The thing of most signifance today was this marker. Jo should now be able to tell me how many fractions of an inch I now have to walk!

Portomarin to Casanova Mato


I set off especially early today because I knew I wanted to cover more than 30kms and we have had a few days in a row where the temperature is back in the 30´s and there was a decent sized hill to begin the day.

It was not completely light when I set off and the river looked lovely.

I was also grateful that some kind soul had put a homemade marker just where there should have been one.

It was more Glaician lanes like yesterday with the odd difference here and there. For example these grain stores are very much a local thing.



The place I was staying was not really a village so much as a single house with three bunk rooms, a bar and a communal meal in the evening if you wanted it - Pretty good actually. Pretty much all Spaniards at this point who don't speak English but a couple of Swedes who spoke good English and a teenage boy who was our interpreter.

Wednesday, June 23, 2010

Sarria to Portomarin

Not sure what my problem was today but after breakfast I felt so incredibly sleepy for about 3 hours. I stopped and stopped and stop but couldn't seem to shake it until I finally found an amstel beer and a fig tree next to one another. Took a few sips, lay under the tree for half an hour and was right as rain.

Speaking of right as rain, the forecast is dry till at least Sunday so the dreaded rain suit has been bequeathed to an albergue for some soul who comes through in bad weather. I am glad to be shot of it as it was very heavy.

The walking today was through loads of green Galician lanes most of which were lined with dry stone walls.
But has anyone ever seen ones with these door like stones in them?

From there it was out in the open for a couple of kms until I reached Portomarin.

This is a new town built since 1961 when they damned a river and drowned the old town. The approach is no like anything I have walked into before and it was a very nice place for my third sangria afternoon of the camino, with Shirley and Tony the kiwis.

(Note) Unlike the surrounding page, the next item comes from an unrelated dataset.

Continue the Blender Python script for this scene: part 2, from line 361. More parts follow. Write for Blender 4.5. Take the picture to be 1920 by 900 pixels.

Later found a great spot for dinner with wonderful views out over the river.

Triacastela to Sarria

Last night was very sweet in its own Camino way. I wound up in a small room with Nell from England, Dave from Australia a trolley puller from Holland (he had pulled his trolley from home!) and an old Spanish couple who curled up together (in their separate bags) on  bottom bunk.

I had been warned that because all you have to do to get your Compostela is to walk the last 100kms and because Sarria is 115km and an easy hub from other parts of Spain, that there would be a press on accommodation. Also that I was likely to see a huge influx of overly fresh and loud pilgrims at this point. Both were true. For the first time since week one I saw people wearing jeans, carrying umbrellas on their packs and smelling of aftershave.

Despite having pre-booked accommodation in Sarria for this reason I was still woken and ready to go early.


Not long later I found myself walking with Nell and David the rest of the way into Sarria. I was keen to find an internet cafe with a card reader and up load some more photos but it was a mission to find one. Closed for siesta, closed because it´s Monday.... Anyway as you will have seen by the additions I did manage to find one and it was a nice way to spend a hot afternoon (in a dark airconditioned room!)

Then I wandered off to find a nice place to sit and have food and drink. Dave soon wandered by and we had a goog long natter with a couple of Germans who spoke great English. Dave, like many I have met has been stopped in his tracks by tendonitis. People who try to do consistently long days just seem to cave in at some point with foot or leg problems and after 4 days of 35kms per day he had done himself in and was going to have to hole up in Sarria for a few days getting it right.

Luckily for him he had his kindle with him loaded with books. It was my first real look and play with one of thos things as they don't have them in NZ yet. He says now the second generation of them has come out they should work in any country. I think I will wait to have a play with Simon's ipad and make a bit of a judegment call about the next wave of technology I go for.